Serve uno sforzo comune per intendersi, soprattutto tra esperti di
scienze umane e scienziati. Questi ultimi lo stanno facendo, consapevoli
del fatto che non tutte le risposte possono arrivare da fisica,
matematica, chimica. Non vedo invece lo stesso sforzo da parte di
filosofi e artisti che, pur vivendo nella scienza e usando gli strumenti
che la scienza mette a disposizione, sembrano poco interessati a come
la scienza sta interpretando l’universo e le sue origini. Ma se vogliamo
vivere insieme bisogna saper cambiare prospettiva.
PETER HUNTER —
Concordo sul fatto che l’uomo spesso è incapace di vedere la sua stessa
grandezza. La nostra società sta vivendo una strana tensione tra
superficialità nel giudicare e attitudine a usare misure
«disumanizzanti» per risolvere i problemi — mi riferisco ad alcune
soluzioni politiche per risolvere il problema della povertà. Penso però
che l’umanità stia allo stesso tempo riforgiando una nuova visione
comune. Avverto un clima di speranza: i giovani, i nuovi pensatori mi
sembrano più consapevoli di questa grandezza.
L’uomo è ancora la misura di tutte le cose?
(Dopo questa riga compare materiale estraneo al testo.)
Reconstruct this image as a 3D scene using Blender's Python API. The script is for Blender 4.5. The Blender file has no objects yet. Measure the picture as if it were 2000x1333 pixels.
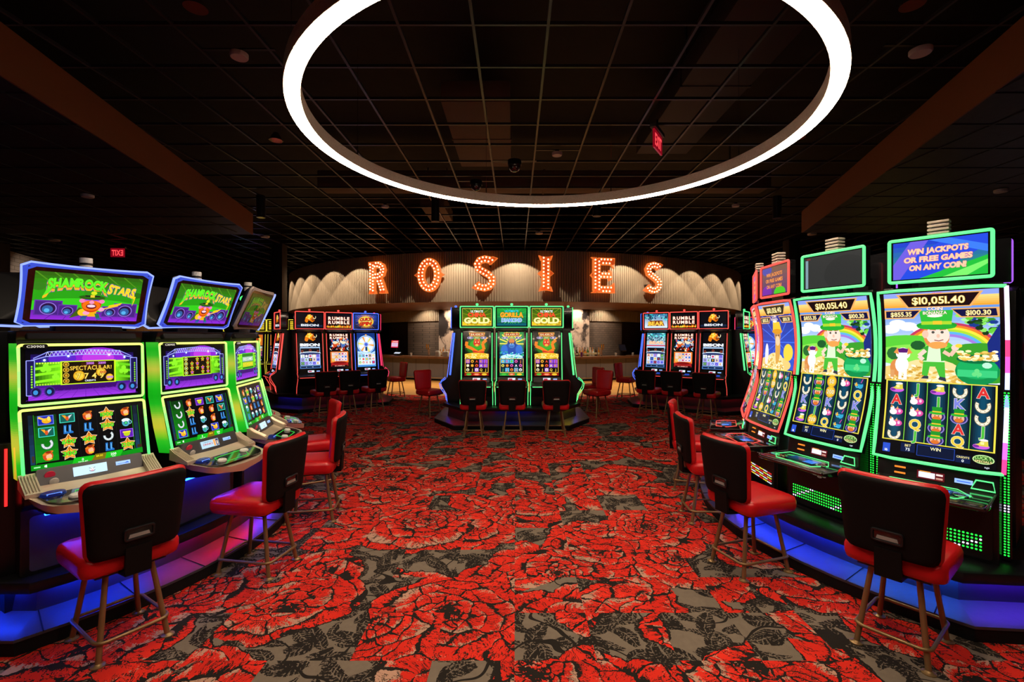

GUIDO TONELLI — Oh sì, inesorabilmente.
PETER HUNTER — Sì, ma l’uomo può fare anche molti danni. Metterci sempre al centro può farci dimenticare i nostri limiti.
SILVANO
PETROSINO — Sì. L’uomo ha una caratteristica unica, sa aprirsi
all’altro. Sa dire «ti voglio bene», voglio il tuo bene. Basta questo
per sfuggire a ogni accusa di antropocentrismo.